The installation of the first public telephone booth dates back to February 10, 1952, right in Milan, in the central Piazza San Babila, at the initiative of the concessionaire Stipel. The structure of this booth was made of metal and glass, materials with which its “lesser” little sisters were also made over the following decades…
Previously, public telephones were exclusively installed in public establishments, such as bars, newsstands, places open to the public, or in Public Telephone Posts (PTPs). In Italy, telephone booths have housed different types of telephone equipment over time: from disc dialer telephones with number dialing analogous to the S62“Bigrigio” model, to the first keypad telephones, then to the “Rotor” device, in operation since 1987, then in 1998 to the“Tuo,” a red only card model with a black handset. And finally to the “Digito” model in operation since 2002, still present in active booths.
During the 1970s, telephone booths became commonplace in the Italian urban landscape. By 1971, over two thousand booths were installed in Italy, while by the end of the decade, the number of booths amounted to over thirty-three thousand. The public telephone was now widely used on the streets of the Bel Paese.

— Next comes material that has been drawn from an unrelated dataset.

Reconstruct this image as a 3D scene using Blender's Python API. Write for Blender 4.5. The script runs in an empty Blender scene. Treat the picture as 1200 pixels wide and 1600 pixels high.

In 1976, the first prepaid phone cards were used on an experimental basis, which then became collector’s items in the years to come.
Who knows today this phone booth, which precisely in Milan found its first home, how it would be looked at by our sophisticated cell phones, “smart” more than ever, skilled in computing capacity, memory, able to take photos and shoot videos and, between non-stop chats and “video calls,” now become the main channels of communication between us, locked in our homes, and that outside that will still be precluded to us for a while in this much suspended time.